Ogi menambahkan bahwa peningkatan persyaratan modal dan likuiditas ini merupakan langkah strategis untuk memperkuat ketahanan industri asuransi dalam menghadapi tantangan yang semakin kompleks. Dengan modal yang lebih kuat, perusahaan asuransi diharapkan mampu menghadapi fluktuasi klaim dan tetap beroperasi secara sehat dan berkelanjutan.
Kontribusi Asuransi Kredit terhadap Industri Asuransi
Asosiasi Asuransi Umum Indonesia (AAUI) mengungkapkan bahwa asuransi kredit merupakan salah satu penyumbang utama premi di sektor asuransi umum pada tahun 2024. Ketua AAUI, Budi Herawan, menyatakan bahwa asuransi kredit berkontribusi sebesar Rp21,6 triliun atau 19 persen dari total premi sektor asuransi umum. Meskipun mengalami kontraksi sebesar -3,4 persen _year on year_ (yoy), asuransi kredit tetap menjadi sektor penting dalam industri asuransi Indonesia.
Data ini menunjukkan betapa pentingnya sektor asuransi kredit bagi perekonomian Indonesia. Peningkatan rasio klaim menjadi perhatian serius karena dapat berdampak pada kinerja keuangan perusahaan asuransi dan stabilitas industri secara keseluruhan. Oleh karena itu, langkah-langkah antisipatif dari OJK sangat penting untuk menjaga kesehatan dan keberlanjutan industri asuransi kredit di Indonesia.
Meskipun rasio klaim masih di bawah 100 persen, peningkatan yang signifikan ini menjadi sinyal peringatan dini. Perusahaan asuransi perlu meningkatkan kewaspadaan dan memperkuat strategi manajemen risiko untuk menghadapi potensi tantangan ke depan. Hal ini penting untuk memastikan keberlangsungan usaha dan perlindungan bagi nasabah.
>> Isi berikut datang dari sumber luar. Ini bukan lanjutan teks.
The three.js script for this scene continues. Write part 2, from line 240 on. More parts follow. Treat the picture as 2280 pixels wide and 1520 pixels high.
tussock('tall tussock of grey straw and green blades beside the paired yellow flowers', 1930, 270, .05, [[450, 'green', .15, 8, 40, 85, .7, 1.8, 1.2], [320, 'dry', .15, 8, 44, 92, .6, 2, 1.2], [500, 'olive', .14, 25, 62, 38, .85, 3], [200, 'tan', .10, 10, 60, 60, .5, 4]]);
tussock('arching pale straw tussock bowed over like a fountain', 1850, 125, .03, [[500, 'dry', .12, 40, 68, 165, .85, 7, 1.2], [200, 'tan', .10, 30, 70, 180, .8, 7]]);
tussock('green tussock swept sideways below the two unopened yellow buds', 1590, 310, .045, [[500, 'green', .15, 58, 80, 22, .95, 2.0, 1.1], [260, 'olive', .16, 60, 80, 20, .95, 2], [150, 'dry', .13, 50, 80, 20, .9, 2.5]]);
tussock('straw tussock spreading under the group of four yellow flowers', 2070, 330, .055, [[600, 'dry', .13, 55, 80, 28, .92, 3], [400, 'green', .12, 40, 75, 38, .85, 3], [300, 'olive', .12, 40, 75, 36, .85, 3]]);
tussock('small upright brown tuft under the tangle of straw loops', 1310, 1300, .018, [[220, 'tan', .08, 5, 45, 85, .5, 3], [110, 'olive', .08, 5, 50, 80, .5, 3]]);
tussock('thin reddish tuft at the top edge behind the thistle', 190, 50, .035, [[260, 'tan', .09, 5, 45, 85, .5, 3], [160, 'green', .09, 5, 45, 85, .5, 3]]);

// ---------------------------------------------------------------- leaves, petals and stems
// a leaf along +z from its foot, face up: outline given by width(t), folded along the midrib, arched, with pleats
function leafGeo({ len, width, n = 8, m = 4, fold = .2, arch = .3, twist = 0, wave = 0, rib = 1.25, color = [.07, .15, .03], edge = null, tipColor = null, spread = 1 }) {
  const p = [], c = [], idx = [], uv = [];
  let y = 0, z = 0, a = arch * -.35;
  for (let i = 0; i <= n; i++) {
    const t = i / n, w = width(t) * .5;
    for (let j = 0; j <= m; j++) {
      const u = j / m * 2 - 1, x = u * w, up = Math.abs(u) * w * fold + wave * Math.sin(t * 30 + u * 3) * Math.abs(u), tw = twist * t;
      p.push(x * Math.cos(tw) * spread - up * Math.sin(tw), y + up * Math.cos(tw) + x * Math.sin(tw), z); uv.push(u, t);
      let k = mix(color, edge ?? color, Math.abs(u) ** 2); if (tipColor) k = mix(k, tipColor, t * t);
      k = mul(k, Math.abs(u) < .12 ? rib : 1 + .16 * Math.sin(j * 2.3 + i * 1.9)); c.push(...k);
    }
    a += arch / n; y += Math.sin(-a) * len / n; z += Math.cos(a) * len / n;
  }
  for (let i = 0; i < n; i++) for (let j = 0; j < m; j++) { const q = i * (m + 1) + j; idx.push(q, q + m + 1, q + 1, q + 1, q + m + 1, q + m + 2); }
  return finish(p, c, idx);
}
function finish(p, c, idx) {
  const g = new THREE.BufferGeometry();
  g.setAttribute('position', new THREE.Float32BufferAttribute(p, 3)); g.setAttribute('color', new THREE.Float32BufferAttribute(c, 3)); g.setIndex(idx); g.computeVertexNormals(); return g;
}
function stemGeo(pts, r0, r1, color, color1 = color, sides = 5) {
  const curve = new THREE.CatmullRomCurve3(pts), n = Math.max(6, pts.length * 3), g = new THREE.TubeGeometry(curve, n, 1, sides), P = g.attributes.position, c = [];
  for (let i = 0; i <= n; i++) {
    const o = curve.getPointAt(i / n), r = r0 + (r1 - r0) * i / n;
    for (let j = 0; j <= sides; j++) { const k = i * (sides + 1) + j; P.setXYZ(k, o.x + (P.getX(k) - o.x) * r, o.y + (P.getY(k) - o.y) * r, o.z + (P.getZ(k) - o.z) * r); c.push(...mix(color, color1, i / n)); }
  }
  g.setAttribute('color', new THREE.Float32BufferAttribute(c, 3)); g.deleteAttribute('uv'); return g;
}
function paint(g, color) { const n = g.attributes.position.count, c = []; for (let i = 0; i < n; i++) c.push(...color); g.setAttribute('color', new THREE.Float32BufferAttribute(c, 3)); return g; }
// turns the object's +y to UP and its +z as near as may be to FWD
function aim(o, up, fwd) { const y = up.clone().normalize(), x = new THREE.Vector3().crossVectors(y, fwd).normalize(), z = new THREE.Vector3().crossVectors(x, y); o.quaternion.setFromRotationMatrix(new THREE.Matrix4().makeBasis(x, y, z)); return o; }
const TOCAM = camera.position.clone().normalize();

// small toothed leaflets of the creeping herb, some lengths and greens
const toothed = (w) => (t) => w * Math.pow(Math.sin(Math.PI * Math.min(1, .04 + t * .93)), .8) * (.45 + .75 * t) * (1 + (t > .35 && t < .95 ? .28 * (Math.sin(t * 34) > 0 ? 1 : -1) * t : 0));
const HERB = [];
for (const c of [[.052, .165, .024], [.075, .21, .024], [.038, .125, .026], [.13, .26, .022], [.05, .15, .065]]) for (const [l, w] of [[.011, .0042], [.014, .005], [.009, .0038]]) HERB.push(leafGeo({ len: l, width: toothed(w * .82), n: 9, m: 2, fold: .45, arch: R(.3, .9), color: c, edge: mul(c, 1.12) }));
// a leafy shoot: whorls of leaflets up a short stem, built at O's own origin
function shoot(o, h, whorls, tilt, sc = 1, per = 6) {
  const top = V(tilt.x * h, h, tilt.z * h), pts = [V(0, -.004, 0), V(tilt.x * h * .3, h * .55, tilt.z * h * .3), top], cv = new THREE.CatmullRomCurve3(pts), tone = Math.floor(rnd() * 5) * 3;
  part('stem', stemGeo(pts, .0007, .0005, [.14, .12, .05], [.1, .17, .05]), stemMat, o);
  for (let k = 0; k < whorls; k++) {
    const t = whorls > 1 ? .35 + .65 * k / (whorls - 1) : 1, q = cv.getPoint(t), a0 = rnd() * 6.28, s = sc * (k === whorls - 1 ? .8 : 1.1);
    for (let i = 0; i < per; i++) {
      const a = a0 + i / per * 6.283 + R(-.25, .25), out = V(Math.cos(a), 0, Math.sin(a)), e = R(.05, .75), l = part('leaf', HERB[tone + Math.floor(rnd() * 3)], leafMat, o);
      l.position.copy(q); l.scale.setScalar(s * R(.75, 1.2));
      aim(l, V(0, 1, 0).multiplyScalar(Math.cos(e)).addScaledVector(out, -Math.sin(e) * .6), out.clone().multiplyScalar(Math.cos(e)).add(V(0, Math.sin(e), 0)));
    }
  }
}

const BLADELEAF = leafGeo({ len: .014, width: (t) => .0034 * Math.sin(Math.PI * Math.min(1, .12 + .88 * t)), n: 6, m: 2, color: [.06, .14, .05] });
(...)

Dengan meningkatnya risiko global dan tantangan ekonomi, peran OJK dalam mengawasi dan mengatur industri asuransi menjadi semakin krusial. Regulasi yang tepat dan pengawasan yang ketat akan membantu menjaga stabilitas dan kepercayaan publik terhadap industri asuransi Indonesia.